Di sisi lain, basis kas mencatat transaksi
hanya ketika kas benar-benar berpindah tangan. Metode ini lebih sederhana dan praktis, terutama dalam konteks lembaga yang memiliki sumber daya terbatas. Dalam Islam, pencatatan transaksi secara akurat sangat ditekankan sebagaimana
tercermin dalam Surah Al-Baqarah ayat 282.
Prinsip keadilan, transparansi, dan tanggung jawab adalah inti dari akuntansi syariah. Oleh karena itu, akuntansi yang digunakan tidak
hanya harus mencatat transaksi secara benar, tetapi juga mampu memberikan informasi yang relevan untuk mendukung keputusan yang sesuai dengan syariah. Disinilah basis
akrual menunjukkan kelebihannya, karena memberikan informasi yang lebih lengkap dan akurat.
Lembaga keuangan syariah formal seperti bank dan asuransi syariah telah banyak mengadopsi basis akrual dalam pelaporan keuangan mereka. Hal ini karena basis akrual memungkinkan pengakuan transaksi berdasarkan realitas ekonomi, seperti dalam akad
mudharabah, musyarakah, atau murabahah, yang menuntut pengakuan bagi hasil, margin, atau kewajiban secara tepat waktu. Selain itu, akrual mempermudah proses audit dan
pertanggungjawaban karena memberikan data yang komprehensif.
Namun, penerapan akrual basis tidak lepas dari tantangan. Sistem ini memerlukan keahlian akuntansi yang tinggi, sistem informasi yang mumpuni, dan biaya implementasi yang tidak sedikit. Lembaga sosial atau nirlaba yang mengelola zakat, infak, atau wakaf,
sering kali belum memiliki kapasitas tersebut.
Oleh karena itu, basis kas masih banyak
digunakan oleh lembaga-lembaga semacam ini. Meski begitu, penggunaan basis kas harus tetap menjamin prinsip syariah seperti transparansi dan akuntabilitas melalui dokumentasi tambahan. Dalam hal keadilan informasi, akrual basis lebih unggul karena memberikan gambaran lengkap atas kewajiban dan hak.
Ini selaras dengan maqasid
syariah, terutama dalam menjaga harta (hifz al-mal) dan menjamin keadilan dalam muamalah. Sebaliknya, basis kas hanya menggambarkan apa yang telah diterima atau dibayarkan secara tunai, tanpa memperhitungkan piutang, kewajiban, atau transaksi yang
belum direalisasikan secara kas.
Studi kasus di Indonesia menunjukkan bahwa lembaga seperti Bank Syariah
Indonesia telah menerapkan akrual basis secara penuh.
Mereka mencatat seluruh
transaksi, mulai dari pengakuan pendapatan murabahah hingga pencadangan risiko. Hal ini memperlihatkan kesiapan sistem dan SDM mereka untuk mengelola akuntansi modern berbasis syariah. Sebaliknya, lembaga amil zakat atau wakaf di tingkat lokal masih banyak yang menggunakan basis kas karena lebih praktis dan mudah dipahami.

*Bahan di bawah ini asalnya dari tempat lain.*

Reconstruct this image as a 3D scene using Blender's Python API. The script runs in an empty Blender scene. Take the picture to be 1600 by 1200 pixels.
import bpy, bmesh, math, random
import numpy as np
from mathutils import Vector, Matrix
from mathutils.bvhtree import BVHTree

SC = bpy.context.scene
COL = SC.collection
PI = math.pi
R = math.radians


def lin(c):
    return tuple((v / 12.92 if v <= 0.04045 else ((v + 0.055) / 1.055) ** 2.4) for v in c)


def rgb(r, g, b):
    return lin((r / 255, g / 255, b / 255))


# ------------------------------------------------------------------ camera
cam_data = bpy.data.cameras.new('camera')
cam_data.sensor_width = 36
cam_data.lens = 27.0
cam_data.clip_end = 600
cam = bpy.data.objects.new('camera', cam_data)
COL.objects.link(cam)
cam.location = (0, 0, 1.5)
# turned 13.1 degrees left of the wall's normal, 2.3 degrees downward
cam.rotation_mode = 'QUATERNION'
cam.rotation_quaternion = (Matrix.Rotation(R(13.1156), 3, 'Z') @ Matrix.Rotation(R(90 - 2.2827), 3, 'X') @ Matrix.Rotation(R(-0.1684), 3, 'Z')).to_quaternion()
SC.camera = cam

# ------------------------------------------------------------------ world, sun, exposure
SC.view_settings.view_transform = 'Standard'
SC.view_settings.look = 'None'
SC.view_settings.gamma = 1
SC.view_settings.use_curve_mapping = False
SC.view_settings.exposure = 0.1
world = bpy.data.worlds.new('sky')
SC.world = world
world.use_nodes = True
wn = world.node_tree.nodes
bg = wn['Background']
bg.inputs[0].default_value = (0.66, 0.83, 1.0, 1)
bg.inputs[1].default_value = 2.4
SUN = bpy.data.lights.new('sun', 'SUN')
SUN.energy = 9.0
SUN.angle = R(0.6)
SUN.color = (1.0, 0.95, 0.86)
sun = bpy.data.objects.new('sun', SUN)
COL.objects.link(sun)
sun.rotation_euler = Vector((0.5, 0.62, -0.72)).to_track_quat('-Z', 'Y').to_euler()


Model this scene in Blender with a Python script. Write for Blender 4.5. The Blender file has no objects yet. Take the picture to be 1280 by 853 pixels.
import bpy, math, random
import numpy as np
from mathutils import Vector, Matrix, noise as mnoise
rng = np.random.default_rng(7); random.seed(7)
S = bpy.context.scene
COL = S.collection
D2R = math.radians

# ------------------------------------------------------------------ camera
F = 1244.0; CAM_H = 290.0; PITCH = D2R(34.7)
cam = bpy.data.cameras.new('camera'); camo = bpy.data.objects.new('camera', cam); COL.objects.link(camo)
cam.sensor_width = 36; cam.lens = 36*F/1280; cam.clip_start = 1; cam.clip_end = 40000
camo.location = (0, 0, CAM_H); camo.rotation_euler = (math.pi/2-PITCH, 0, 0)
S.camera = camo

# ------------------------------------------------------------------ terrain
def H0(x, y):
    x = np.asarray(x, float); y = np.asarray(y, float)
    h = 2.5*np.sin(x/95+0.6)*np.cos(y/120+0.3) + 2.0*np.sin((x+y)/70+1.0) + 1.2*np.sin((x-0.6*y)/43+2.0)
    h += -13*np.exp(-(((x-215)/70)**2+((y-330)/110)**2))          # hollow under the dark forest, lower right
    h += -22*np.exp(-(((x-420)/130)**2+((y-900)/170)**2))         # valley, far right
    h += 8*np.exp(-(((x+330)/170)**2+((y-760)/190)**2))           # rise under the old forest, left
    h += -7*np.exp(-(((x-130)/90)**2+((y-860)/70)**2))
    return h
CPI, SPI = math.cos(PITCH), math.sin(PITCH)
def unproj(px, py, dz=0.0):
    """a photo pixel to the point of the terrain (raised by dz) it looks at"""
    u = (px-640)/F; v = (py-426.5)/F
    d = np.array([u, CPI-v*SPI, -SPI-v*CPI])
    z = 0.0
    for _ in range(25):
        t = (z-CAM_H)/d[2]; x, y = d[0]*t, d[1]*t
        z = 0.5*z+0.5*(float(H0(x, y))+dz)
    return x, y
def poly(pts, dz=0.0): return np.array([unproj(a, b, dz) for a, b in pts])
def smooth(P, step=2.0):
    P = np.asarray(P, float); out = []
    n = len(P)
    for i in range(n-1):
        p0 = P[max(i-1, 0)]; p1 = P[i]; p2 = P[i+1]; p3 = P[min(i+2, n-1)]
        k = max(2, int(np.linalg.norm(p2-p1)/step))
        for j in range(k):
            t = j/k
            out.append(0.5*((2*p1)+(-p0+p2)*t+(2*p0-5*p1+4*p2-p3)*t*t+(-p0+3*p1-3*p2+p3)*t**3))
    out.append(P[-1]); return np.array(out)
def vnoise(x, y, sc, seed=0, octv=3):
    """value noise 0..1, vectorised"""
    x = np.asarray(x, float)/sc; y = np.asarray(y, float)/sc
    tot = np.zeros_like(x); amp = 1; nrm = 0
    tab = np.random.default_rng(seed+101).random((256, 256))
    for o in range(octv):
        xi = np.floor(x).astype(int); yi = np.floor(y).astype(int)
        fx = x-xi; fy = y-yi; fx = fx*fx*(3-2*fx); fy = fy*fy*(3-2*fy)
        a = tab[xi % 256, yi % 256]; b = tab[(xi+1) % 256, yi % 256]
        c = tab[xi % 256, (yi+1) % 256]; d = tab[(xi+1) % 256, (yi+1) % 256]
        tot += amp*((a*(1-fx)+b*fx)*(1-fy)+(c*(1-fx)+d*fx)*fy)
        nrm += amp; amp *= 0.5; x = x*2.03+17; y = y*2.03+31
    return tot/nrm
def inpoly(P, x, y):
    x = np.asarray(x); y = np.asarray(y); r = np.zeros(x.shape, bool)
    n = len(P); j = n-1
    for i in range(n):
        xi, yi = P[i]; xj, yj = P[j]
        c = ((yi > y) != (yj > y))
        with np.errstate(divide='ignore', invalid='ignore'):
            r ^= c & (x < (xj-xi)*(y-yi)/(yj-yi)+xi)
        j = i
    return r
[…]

Meskipun basis kas lebih sederhana dan mudah diterapkan, ia memiliki keterbatasan dalam mencerminkan kondisi keuangan yang sebenarnya. Oleh karena itu, beberapa lembaga
sosial syariah besar di Indonesia mulai beralih ke basis akrual atau minimal menggunakan sistem kas modifikasi. Ini adalah bentuk kompromi yang bertujuan untuk meningkatkan transparansi dan akuntabilitas sambil mempertahankan kesederhanaan.
Dalam pandangan penulis, basis akrual lebih sesuai dengan semangat dan prinsip syariah karena memberikan informasi yang lebih adil dan transparan kepada para pemangku kepentingan.
Hal ini sangat penting dalam sistem keuangan syariah yang mengedepankan
nilai-nilai etika dan tanggung jawab sosial. Namun, penerapannya perlu dilakukan secara bertahap, terutama pada lembaga-lembaga dengan keterbatasan kapasitas. Pemerintah
dan asosiasi profesi harus memberikan dukungan berupa pelatihan, regulasi, dan pengembangan teknologi agar transisi ini dapat berjalan efektif.
Kesimpulannya, pilihan antara akrual dan kas basis dalam akuntansi syariah harus mempertimbangkan konteks operasional, kapasitas institusi, dan tujuan syariah. Akrual basis adalah pendekatan ideal yang lebih sejalan dengan maqasid syariah, tetapi basis kas
tetap relevan dalam hal tertentu. Yang terpenting adalah komitmen terhadap nilai-nilai Islam dalam pengelolaan keuangan, baik melalui sistem pencatatan yang kompleks
maupun sederhana.
Dengan demikian, sistem akuntansi dalam skim syariah tidak hanya
menjadi alat administratif, tetapi juga representasi dari tanggung jawab moral dan spiritual dalam mengelola amanah umat.